Dataset extract:
======

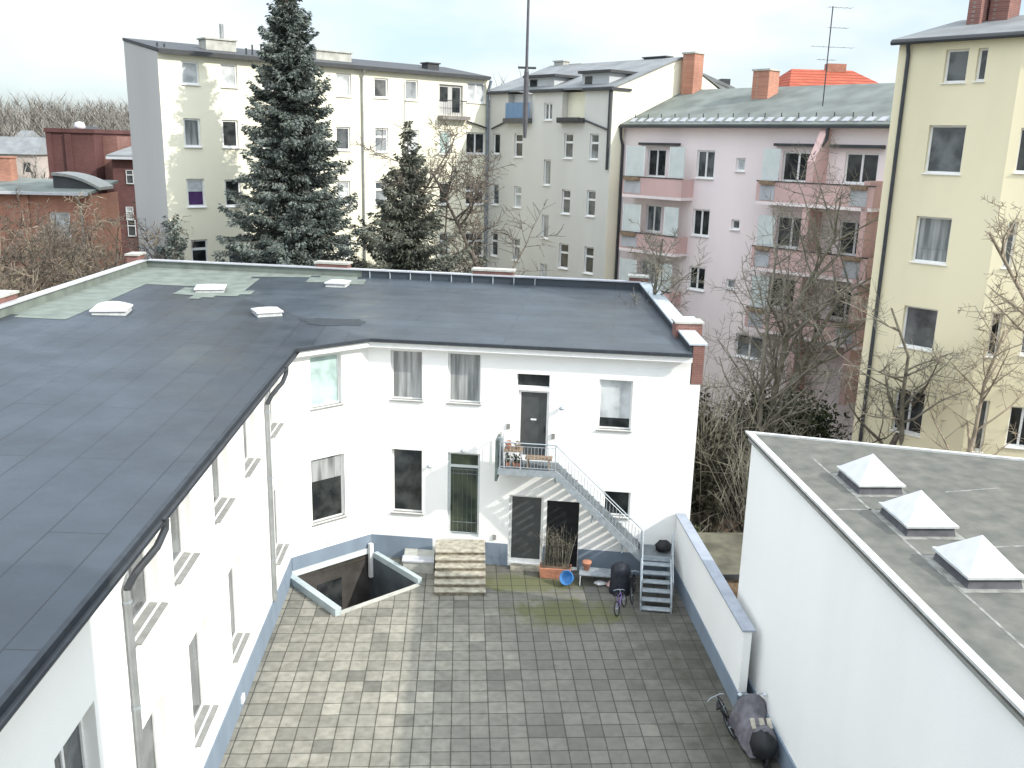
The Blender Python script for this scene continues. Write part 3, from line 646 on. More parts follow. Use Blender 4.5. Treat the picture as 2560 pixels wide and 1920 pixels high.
# ================================================================== STEEL STAIRCASE
T = Thing('steel_staircase', 'galvanised steel outdoor staircase with landing and barred railing on the white wall', 'staircase', FB(7.5, .5, 0))
zd, zq = 4.12, 1.25; uL, uR, uQ, uE = 4.92, 6.85, 9.95, 11.05; nI, nO = .08, 1.02
mb = MB(); mb.fbox(FB, uL, uR, nI, nO, zd-.05, zd); T.part('landing', mb, 'galvd')
mb = MB(); mb.fbox(FB, uL-.02, uR+.03, nO, nO+.05, zd-.2, zd+.02); mb.fbox(FB, uL-.02, uR+.03, nI-.05, nI, zd-.2, zd+.02); mb.fbox(FB, uL-.07, uL-.02, nI-.05, nO+.05, zd-.2, zd+.02)
def slope(n0, n1, dep=.26):
    q = lambda u, z, n_: FB(u, n_, z)
    mb.hexa([q(uR+.03, zd-dep, n1), q(uQ, zq-dep+.02, n1), q(uQ, zq-dep+.02, n0), q(uR+.03, zd-dep, n0), q(uR+.03, zd+.02, n1), q(uQ, zq+.05, n1), q(uQ, zq+.05, n0), q(uR+.03, zd+.02, n0)])
slope(nO, nO+.05); slope(nI-.05, nI)
mb.fbox(FB, uQ, uE, nO+.0, nO+.04, zq-.16, zq); mb.fbox(FB, uQ, uE, nI-.04, nI, zq-.16, zq)
ft = Vector((G(1617, 1537).x, G(1617, 1537).y)); nF = nO+1.72
for u0 in (uQ+.02, uE-.06):
    mb.hexa([FB(u0, nF, 0), FB(u0+.045, nF, 0), FB(u0+.045, nO+.04, zq-.28), FB(u0, nO+.04, zq-.28), FB(u0, nF, .24), FB(u0+.045, nF, .24), FB(u0+.045, nO+.04, zq), FB(u0, nO+.04, zq)])
T.part('stringer', mb, 'galv')
N1 = 15
for k in range(1, N1):
    t_ = k/N1; u = uR+.03+(uQ-uR-.03)*t_; z = zd+(zq-zd)*t_
    T.part('tread', MB().fbox(FB, u-.14, u+.12, nI+.003, nO-.003, z-.035, z), 'galvd')
for k in range(6):
    t_ = (k+.5)/6; n_ = nO+.04+(nF-nO-.04)*t_; z = zq*(1-(k+1)/6.4)+.0
    T.part('tread', MB().fbox(FB, uQ+.07, uE-.065, n_-.13, n_+.14, z-.035, z), 'galv')
T.part('landing', MB().fbox(FB, uQ+.003, uE, nI+.003, nO-.003, zq-.045, zq), 'galvd')
mb = MB(); hr = .98
def rail(p, q, nb, r0=.022):
    for h_ in (hr, .1): mb.tube([p+Vector((0, 0, h_)), q+Vector((0, 0, h_))], r0 if h_ == hr else .012, 6)
    mb.tube([p+Vector((0, 0, hr-.12)), q+Vector((0, 0, hr-.12))], .01, 4)
    for k in range(nb+1): 
        a = p.lerp(q, k/nb); post = k in (0, nb); mb.tube([a+Vector((0, 0, -.1 if post else .1)), a+Vector((0, 0, hr if post else hr-.12))], .02 if post else .008, 6 if post else 4)
rail(FB(uL, nO+.02, zd), FB(uR, nO+.02, zd), 16); rail(FB(uR, nO+.025, zd), FB(uQ, nO+.025, zq), 27); rail(FB(uL, nI+.1, zd), FB(uL, nO, zd), 7)
T.part('railing', mb, 'galv')
mb = MB()
for u0 in (uQ+.04, uE-.04):
    mb.tube([FB(u0, nO+.1, zq-.1), FB(u0, nO+.1, zq+.95), FB(u0, nF-.05, .35+.75), FB(u0, nF-.05, 0)], .022, 6)
T.part('handrail', mb, 'galv')
mb = MB(); mb.tube([FB(uR, nO-.1, zd-.2), FB(uR, nO-.1, zd-.42), FB(uR, .03, zd-.6)], .03, 6); mb.tube([FB(uL+.2, nO-.1, zd-.2), FB(uL+.2, .03, zd-.5)], .03, 6)
mb.tube([FB(8.2, nO, 2.65), FB(8.2, nO, 2.35), FB(8.2, .03, 2.3)], .03, 6); mb.tube([FB(9.3, nO, 1.6), FB(9.3, nO, 1.3), FB(9.3, .03, 1.25)], .03, 6)
T.part('bracket', mb, 'galv')
for u0, n_ in ((uQ+.06, nI+.03), (uE-.08, nI+.03), (uQ+.06, nO-.05), (uE-.08, nO-.05)): T.part('leg', MB().fbox(FB, u0, u0+.06, n_, n_+.06, 0, zq-.05), 'galv')
T.part('privacy_panel', MB().fbox(FB, uL-.16, uL-.08, .35, 1.08, zd-.45, zd+1.05), mat('dark_green_panel', (.10, .13, .125), .7, .2, 4))
# ================================================================== small plants and things
def leafball(mb, c, r, n, sz, flat_=1.0, rnd=random):
    for _ in range(n):
        while True:
            v = Vector((rnd.uniform(-1, 1), rnd.uniform(-1, 1), rnd.uniform(-1, 1)))
            if v.length < 1: break
        p = Vector(c)+Vector((v.x*r[0], v.y*r[1], v.z*r[2])); a = Vector((rnd.uniform(-1, 1), rnd.uniform(-1, 1), rnd.uniform(-.6, 1))).normalized(); b = a.cross(Vector((rnd.uniform(-1, 1), rnd.uniform(-1, 1), rnd.uniform(-1, 1)))).normalized()
        s_ = sz*rnd.uniform(.6, 1.4); mb.quad(p-a*s_-b*s_*.3, p-b*s_*.5, p+a*s_, p+b*s_*.5)
def stems(mb, c, r, h, n, rad=.006, lean=.3, rnd=random):
    for _ in range(n):
        a = rnd.uniform(0, 6.28); l = rnd.uniform(.5, 1)*h; b = Vector((math.cos(a)*r*rnd.random(), math.sin(a)*r*rnd.random(), 0)); d = Vector((math.cos(a), math.sin(a), 0))*lean*l*rnd.random()
        p0 = Vector(c)+b; p1 = p0+d*.4+Vector((0, 0, l*.5)); p2 = p0+d+Vector((0, 0, l)); mb.tube([p0, p1, p2], [rad, rad*.8, rad*.4], 3)
        for _k in range(3):
            q0 = p1.lerp(p2, rnd.random()); e = Vector((rnd.uniform(-1, 1), rnd.uniform(-1, 1), rnd.uniform(.2, 1))).normalized()*l*.22; mb.tube([q0, q0+e], [rad*.6, rad*.3], 3)
c = FB(5.35, .68, zd)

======

Challenge: Go through the data above and transcribe it in full, omitting any image.

Solution to the exercise:
The Blender Python script for this scene continues. Write part 3, from line 646 on. More parts follow. Use Blender 4.5. Treat the picture as 2560 pixels wide and 1920 pixels high.
# ================================================================== STEEL STAIRCASE
T = Thing('steel_staircase', 'galvanised steel outdoor staircase with landing and barred railing on the white wall', 'staircase', FB(7.5, .5, 0))
zd, zq = 4.12, 1.25; uL, uR, uQ, uE = 4.92, 6.85, 9.95, 11.05; nI, nO = .08, 1.02
mb = MB(); mb.fbox(FB, uL, uR, nI, nO, zd-.05, zd); T.part('landing', mb, 'galvd')
mb = MB(); mb.fbox(FB, uL-.02, uR+.03, nO, nO+.05, zd-.2, zd+.02); mb.fbox(FB, uL-.02, uR+.03, nI-.05, nI, zd-.2, zd+.02); mb.fbox(FB, uL-.07, uL-.02, nI-.05, nO+.05, zd-.2, zd+.02)
def slope(n0, n1, dep=.26):
    q = lambda u, z, n_: FB(u, n_, z)
    mb.hexa([q(uR+.03, zd-dep, n1), q(uQ, zq-dep+.02, n1), q(uQ, zq-dep+.02, n0), q(uR+.03, zd-dep, n0), q(uR+.03, zd+.02, n1), q(uQ, zq+.05, n1), q(uQ, zq+.05, n0), q(uR+.03, zd+.02, n0)])
slope(nO, nO+.05); slope(nI-.05, nI)
mb.fbox(FB, uQ, uE, nO+.0, nO+.04, zq-.16, zq); mb.fbox(FB, uQ, uE, nI-.04, nI, zq-.16, zq)
ft = Vector((G(1617, 1537).x, G(1617, 1537).y)); nF = nO+1.72
for u0 in (uQ+.02, uE-.06):
    mb.hexa([FB(u0, nF, 0), FB(u0+.045, nF, 0), FB(u0+.045, nO+.04, zq-.28), FB(u0, nO+.04, zq-.28), FB(u0, nF, .24), FB(u0+.045, nF, .24), FB(u0+.045, nO+.04, zq), FB(u0, nO+.04, zq)])
T.part('stringer', mb, 'galv')
N1 = 15
for k in range(1, N1):
    t_ = k/N1; u = uR+.03+(uQ-uR-.03)*t_; z = zd+(zq-zd)*t_
    T.part('tread', MB().fbox(FB, u-.14, u+.12, nI+.003, nO-.003, z-.035, z), 'galvd')
for k in range(6):
    t_ = (k+.5)/6; n_ = nO+.04+(nF-nO-.04)*t_; z = zq*(1-(k+1)/6.4)+.0
    T.part('tread', MB().fbox(FB, uQ+.07, uE-.065, n_-.13, n_+.14, z-.035, z), 'galv')
T.part('landing', MB().fbox(FB, uQ+.003, uE, nI+.003, nO-.003, zq-.045, zq), 'galvd')
mb = MB(); hr = .98
def rail(p, q, nb, r0=.022):
    for h_ in (hr, .1): mb.tube([p+Vector((0, 0, h_)), q+Vector((0, 0, h_))], r0 if h_ == hr else .012, 6)
    mb.tube([p+Vector((0, 0, hr-.12)), q+Vector((0, 0, hr-.12))], .01, 4)
    for k in range(nb+1): 
        a = p.lerp(q, k/nb); post = k in (0, nb); mb.tube([a+Vector((0, 0, -.1 if post else .1)), a+Vector((0, 0, hr if post else hr-.12))], .02 if post else .008, 6 if post else 4)
rail(FB(uL, nO+.02, zd), FB(uR, nO+.02, zd), 16); rail(FB(uR, nO+.025, zd), FB(uQ, nO+.025, zq), 27); rail(FB(uL, nI+.1, zd), FB(uL, nO, zd), 7)
T.part('railing', mb, 'galv')
mb = MB()
for u0 in (uQ+.04, uE-.04):
    mb.tube([FB(u0, nO+.1, zq-.1), FB(u0, nO+.1, zq+.95), FB(u0, nF-.05, .35+.75), FB(u0, nF-.05, 0)], .022, 6)
T.part('handrail', mb, 'galv')
mb = MB(); mb.tube([FB(uR, nO-.1, zd-.2), FB(uR, nO-.1, zd-.42), FB(uR, .03, zd-.6)], .03, 6); mb.tube([FB(uL+.2, nO-.1, zd-.2), FB(uL+.2, .03, zd-.5)], .03, 6)
mb.tube([FB(8.2, nO, 2.65), FB(8.2, nO, 2.35), FB(8.2, .03, 2.3)], .03, 6); mb.tube([FB(9.3, nO, 1.6), FB(9.3, nO, 1.3), FB(9.3, .03, 1.25)], .03, 6)
T.part('bracket', mb, 'galv')
for u0, n_ in ((uQ+.06, nI+.03), (uE-.08, nI+.03), (uQ+.06, nO-.05), (uE-.08, nO-.05)): T.part('leg', MB().fbox(FB, u0, u0+.06, n_, n_+.06, 0, zq-.05), 'galv')
T.part('privacy_panel', MB().fbox(FB, uL-.16, uL-.08, .35, 1.08, zd-.45, zd+1.05), mat('dark_green_panel', (.10, .13, .125), .7, .2, 4))
# ================================================================== small plants and things
def leafball(mb, c, r, n, sz, flat_=1.0, rnd=random):
    for _ in range(n):
        while True:
            v = Vector((rnd.uniform(-1, 1), rnd.uniform(-1, 1), rnd.uniform(-1, 1)))
            if v.length < 1: break
        p = Vector(c)+Vector((v.x*r[0], v.y*r[1], v.z*r[2])); a = Vector((rnd.uniform(-1, 1), rnd.uniform(-1, 1), rnd.uniform(-.6, 1))).normalized(); b = a.cross(Vector((rnd.uniform(-1, 1), rnd.uniform(-1, 1), rnd.uniform(-1, 1)))).normalized()
        s_ = sz*rnd.uniform(.6, 1.4); mb.quad(p-a*s_-b*s_*.3, p-b*s_*.5, p+a*s_, p+b*s_*.5)
def stems(mb, c, r, h, n, rad=.006, lean=.3, rnd=random):
    for _ in range(n):
        a = rnd.uniform(0, 6.28); l = rnd.uniform(.5, 1)*h; b = Vector((math.cos(a)*r*rnd.random(), math.sin(a)*r*rnd.random(), 0)); d = Vector((math.cos(a), math.sin(a), 0))*lean*l*rnd.random()
        p0 = Vector(c)+b; p1 = p0+d*.4+Vector((0, 0, l*.5)); p2 = p0+d+Vector((0, 0, l)); mb.tube([p0, p1, p2], [rad, rad*.8, rad*.4], 3)
        for _k in range(3):
            q0 = p1.lerp(p2, rnd.random()); e = Vector((rnd.uniform(-1, 1), rnd.uniform(-1, 1), rnd.uniform(.2, 1))).normalized()*l*.22; mb.tube([q0, q0+e], [rad*.6, rad*.3], 3)
c = FB(5.35, .68, zd)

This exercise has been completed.